O tema apareceu no artigo O Papel da Oposição, divulgado por FHC, e reforçou a condição desse grupo como objeto de desejo do mundo político. É um vasto universo de 29 milhões de pessoas - pobres que, nos últimos seis anos, subiram da classe D para a C e carregam consigo novos comportamentos e expectativas.


Analistas, líderes partidários, comunicólogos e marqueteiros já se esforçam para entender como reagirá, no futuro, esse segmento que, ao subir na vida, fez da classe média o maior grupo social do País, com 94 milhões de pessoas (51% da população).

"Não se trata de gente sem nada, que aceite qualquer coisa. É gente que trabalhou duro, subiu, sabe o que quer, tem mais informação e se torna mais exigente", resume Marcia Cavallari, diretora executiva do Ibope. "Isso merece um discurso novo e FHC acertou ao mandar a oposição ir atrás dela", disse.


Não por acaso, o economista Marcelo Néri, da Fundação Getúlio Vargas - primeiro a detectar esse fenômeno, num estudo de 2010 - considera essa iniciativa de Fernando Henrique "a segunda ideia mais inteligente da oposição em anos, depois do plano de estabilização dos anos 1994-2002". Esse brasileiro, diz ele, "quer sonhar, e não apenas diminuir seus pesadelos".


O impacto desse cenário já se faz sentir no mundo político, que ainda procura entender a enorme votação da candidata Marina Silva (PV) nas eleições presidenciais de 2010. "Mas é perda de tempo tentar adivinhar se é um grupo de esquerda ou de direita", observa Antonio Prado, sócio-diretor da Análise, Pesquisa e Planejamento de Mercado (APPM), em São Paulo.

Economista enxerga limites para
lua de mel com os petistas


Há limites para a lua de mel da classe C com os governos petistas de Luiz Inácio Lula da Silva e Dilma Rousseff, na opinião do economista Samuel Pessôa. Próximo ao tucanos, e atualmente na consultoria Tendências, Pessoa escreveu recentemente um capítulo para um livro que o economista Edmar Bacha e o sociólogo Simon Schwartzman estão organizando, em que afirma que a classe C vai exigir dentro de alguns anos melhorias na infraestrutura urbana que o atual modelo econômico não está em condições de oferecer.

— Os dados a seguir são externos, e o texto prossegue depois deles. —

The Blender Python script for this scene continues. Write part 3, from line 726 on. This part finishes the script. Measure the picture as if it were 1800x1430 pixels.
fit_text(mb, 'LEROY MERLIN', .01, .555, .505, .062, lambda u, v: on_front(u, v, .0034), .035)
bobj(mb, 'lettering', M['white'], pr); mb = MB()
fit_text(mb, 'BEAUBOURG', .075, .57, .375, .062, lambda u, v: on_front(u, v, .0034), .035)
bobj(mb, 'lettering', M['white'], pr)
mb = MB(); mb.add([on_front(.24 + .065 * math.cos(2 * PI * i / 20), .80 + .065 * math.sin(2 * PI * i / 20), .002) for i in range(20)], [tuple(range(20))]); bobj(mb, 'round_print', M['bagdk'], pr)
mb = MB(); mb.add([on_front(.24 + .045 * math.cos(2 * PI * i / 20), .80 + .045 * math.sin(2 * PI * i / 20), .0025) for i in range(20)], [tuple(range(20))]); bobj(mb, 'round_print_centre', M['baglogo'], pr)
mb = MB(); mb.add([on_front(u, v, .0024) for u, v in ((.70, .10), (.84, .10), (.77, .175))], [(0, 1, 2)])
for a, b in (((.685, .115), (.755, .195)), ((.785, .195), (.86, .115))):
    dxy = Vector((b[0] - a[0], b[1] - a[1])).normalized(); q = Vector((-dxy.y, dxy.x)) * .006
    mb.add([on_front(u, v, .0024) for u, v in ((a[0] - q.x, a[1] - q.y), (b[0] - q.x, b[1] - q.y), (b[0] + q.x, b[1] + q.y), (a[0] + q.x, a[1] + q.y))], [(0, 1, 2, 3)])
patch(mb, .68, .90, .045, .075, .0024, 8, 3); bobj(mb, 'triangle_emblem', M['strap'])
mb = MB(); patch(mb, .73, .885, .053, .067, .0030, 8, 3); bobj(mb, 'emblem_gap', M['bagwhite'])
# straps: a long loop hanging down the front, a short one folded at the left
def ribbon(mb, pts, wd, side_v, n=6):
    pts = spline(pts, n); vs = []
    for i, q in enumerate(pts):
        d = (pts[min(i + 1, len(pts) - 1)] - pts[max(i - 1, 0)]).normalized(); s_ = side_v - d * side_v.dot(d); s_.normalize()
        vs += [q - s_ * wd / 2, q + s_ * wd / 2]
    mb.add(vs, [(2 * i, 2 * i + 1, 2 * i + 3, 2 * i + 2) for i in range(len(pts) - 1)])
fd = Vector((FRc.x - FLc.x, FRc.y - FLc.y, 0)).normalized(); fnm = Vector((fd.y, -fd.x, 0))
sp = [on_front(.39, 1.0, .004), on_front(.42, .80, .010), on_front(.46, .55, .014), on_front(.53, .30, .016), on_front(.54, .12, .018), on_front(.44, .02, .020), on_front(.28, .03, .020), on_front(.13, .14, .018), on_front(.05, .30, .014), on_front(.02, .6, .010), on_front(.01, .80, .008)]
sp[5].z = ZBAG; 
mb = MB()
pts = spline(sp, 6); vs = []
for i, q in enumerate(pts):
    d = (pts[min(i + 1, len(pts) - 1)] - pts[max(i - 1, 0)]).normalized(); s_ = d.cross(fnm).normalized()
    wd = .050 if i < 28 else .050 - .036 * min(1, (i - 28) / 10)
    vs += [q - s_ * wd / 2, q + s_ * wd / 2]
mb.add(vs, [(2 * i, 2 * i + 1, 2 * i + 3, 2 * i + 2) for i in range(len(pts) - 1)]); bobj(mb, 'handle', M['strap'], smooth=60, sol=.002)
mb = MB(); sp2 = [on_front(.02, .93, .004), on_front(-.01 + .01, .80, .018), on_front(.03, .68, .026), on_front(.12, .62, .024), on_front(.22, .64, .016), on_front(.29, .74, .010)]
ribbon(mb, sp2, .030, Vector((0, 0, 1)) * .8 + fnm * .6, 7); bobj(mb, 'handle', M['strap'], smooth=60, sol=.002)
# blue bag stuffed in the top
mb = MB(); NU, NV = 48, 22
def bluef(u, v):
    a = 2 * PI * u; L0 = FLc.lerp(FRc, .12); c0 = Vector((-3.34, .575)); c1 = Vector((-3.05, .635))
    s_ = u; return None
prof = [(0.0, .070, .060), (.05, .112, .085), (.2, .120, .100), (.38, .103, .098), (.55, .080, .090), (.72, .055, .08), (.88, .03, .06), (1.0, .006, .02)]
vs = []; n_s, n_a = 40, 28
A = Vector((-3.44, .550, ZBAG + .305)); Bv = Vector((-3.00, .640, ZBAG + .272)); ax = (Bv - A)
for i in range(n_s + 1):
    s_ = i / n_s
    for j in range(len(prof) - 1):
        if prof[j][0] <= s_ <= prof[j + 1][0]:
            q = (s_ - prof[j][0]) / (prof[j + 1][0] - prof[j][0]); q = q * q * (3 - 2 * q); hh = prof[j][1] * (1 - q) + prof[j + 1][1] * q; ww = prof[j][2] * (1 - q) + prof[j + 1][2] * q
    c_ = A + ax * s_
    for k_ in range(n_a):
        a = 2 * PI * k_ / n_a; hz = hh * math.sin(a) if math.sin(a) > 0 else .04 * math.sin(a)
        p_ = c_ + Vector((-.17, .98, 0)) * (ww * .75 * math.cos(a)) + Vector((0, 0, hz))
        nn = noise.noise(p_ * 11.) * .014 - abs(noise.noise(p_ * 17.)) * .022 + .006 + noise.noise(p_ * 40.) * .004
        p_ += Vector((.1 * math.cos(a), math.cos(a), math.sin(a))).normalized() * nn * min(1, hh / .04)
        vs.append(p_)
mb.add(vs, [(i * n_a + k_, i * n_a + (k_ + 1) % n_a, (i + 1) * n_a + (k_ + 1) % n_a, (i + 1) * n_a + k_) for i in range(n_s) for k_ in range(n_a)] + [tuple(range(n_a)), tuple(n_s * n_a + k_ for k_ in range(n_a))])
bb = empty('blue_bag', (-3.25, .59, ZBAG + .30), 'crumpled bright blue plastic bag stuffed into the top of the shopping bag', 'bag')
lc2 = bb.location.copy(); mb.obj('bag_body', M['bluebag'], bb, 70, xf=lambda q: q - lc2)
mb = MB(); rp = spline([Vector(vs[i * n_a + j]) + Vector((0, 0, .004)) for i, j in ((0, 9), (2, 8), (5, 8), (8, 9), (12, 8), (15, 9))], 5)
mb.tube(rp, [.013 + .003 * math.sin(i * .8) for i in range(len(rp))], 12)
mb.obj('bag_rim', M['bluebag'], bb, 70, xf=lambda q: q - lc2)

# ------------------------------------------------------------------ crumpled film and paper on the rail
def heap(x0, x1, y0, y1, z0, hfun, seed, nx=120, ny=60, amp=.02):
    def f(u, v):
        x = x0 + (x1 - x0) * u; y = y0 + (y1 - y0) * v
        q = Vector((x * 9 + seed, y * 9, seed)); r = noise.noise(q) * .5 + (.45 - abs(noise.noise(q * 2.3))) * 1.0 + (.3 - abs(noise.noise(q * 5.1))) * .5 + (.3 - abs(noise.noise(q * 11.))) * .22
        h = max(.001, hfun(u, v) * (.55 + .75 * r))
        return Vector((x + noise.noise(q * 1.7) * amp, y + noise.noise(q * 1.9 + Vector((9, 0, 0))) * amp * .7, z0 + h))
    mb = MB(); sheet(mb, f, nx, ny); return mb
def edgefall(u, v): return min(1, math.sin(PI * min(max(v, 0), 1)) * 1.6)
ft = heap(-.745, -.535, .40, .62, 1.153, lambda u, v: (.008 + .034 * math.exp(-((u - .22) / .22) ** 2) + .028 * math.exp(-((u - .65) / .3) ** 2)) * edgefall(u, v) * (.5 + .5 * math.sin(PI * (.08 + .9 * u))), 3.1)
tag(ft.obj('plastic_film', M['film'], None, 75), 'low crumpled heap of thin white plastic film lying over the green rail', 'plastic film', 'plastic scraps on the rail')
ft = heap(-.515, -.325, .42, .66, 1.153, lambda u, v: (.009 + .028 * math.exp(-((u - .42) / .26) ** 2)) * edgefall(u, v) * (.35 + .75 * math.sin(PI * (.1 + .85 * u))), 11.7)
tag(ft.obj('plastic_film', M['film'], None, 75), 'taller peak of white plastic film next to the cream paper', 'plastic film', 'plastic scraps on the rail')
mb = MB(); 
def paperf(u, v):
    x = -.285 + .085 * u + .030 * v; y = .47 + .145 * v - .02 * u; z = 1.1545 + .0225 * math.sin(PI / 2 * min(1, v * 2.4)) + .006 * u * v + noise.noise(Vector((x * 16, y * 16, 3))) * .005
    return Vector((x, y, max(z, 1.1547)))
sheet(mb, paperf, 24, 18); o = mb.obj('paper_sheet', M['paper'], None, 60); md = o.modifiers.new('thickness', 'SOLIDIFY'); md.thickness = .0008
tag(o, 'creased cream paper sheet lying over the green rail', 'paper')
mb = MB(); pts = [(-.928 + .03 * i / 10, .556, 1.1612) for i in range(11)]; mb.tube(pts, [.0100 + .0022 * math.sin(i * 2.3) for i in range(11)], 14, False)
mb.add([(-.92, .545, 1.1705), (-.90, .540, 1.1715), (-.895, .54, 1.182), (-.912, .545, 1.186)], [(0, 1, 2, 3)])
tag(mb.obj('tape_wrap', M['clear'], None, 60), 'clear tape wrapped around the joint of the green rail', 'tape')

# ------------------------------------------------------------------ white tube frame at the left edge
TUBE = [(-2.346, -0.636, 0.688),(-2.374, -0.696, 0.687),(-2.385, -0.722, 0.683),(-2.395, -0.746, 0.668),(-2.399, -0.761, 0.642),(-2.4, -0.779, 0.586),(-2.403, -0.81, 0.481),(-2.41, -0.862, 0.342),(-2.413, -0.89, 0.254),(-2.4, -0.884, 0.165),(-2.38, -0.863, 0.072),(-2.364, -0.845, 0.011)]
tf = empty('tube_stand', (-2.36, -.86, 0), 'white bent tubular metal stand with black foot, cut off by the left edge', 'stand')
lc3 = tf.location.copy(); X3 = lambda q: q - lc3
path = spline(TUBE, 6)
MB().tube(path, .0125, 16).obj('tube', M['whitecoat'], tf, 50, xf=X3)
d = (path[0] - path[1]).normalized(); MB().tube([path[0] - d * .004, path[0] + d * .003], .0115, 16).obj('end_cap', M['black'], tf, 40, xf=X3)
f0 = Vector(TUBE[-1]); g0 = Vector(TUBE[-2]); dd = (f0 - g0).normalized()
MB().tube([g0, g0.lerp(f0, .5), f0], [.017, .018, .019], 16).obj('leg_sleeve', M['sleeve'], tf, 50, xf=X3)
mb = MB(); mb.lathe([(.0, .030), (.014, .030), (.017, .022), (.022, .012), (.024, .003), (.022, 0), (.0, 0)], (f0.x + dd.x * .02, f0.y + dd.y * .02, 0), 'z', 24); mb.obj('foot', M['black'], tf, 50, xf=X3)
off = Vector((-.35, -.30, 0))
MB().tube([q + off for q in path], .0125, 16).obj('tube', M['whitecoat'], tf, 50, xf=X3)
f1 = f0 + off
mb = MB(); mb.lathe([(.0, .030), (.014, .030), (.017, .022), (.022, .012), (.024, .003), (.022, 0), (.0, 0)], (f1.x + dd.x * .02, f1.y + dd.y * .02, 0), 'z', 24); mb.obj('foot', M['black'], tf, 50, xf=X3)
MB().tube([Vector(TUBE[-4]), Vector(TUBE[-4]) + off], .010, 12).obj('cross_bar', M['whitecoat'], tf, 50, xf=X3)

Segundo Pessôa, os altos gastos de transferência do governo, aliados à desconfiança do PT em relação ao papel do setor privado na infraestrutura, impõem limites à melhoria do ambiente urbano onde a nova classe média popular leva a sua vida.


Assim, se agora a classe C ainda se esbalda dentro de casa com o salto de consumo, com sua TV de tela plana, celular sofisticado e eletrônicos, melhores roupas e até o eventual carro na garagem, em um segundo momento ela pode se irritar com o que vê ao pôr o pé na rua: asfalto esburacado, calçadas imundas, péssimo sistema de transporte, saneamento deficiente - a típica paisagem urbana das cidades brasileiras.

Pessôa cita um levantamento do economista Claudio Frischtak, de 2009, que contabilizou investimentos anuais médios em infraestrutura, públicos e privados, de 2,11% do PIB entre 2001 e 2007. Entre 2008 e 2010, ele foi de 2,18%.


Apenas para se manter o estoque de capital dos investimentos já concluídos, acompanhar o crescimento demográfico no consumo dos serviços de infraestrutura e universalizar o saneamento básico em 20 anos, seria preciso elevar o investimento anual em infraestrutura para 3% do PIB.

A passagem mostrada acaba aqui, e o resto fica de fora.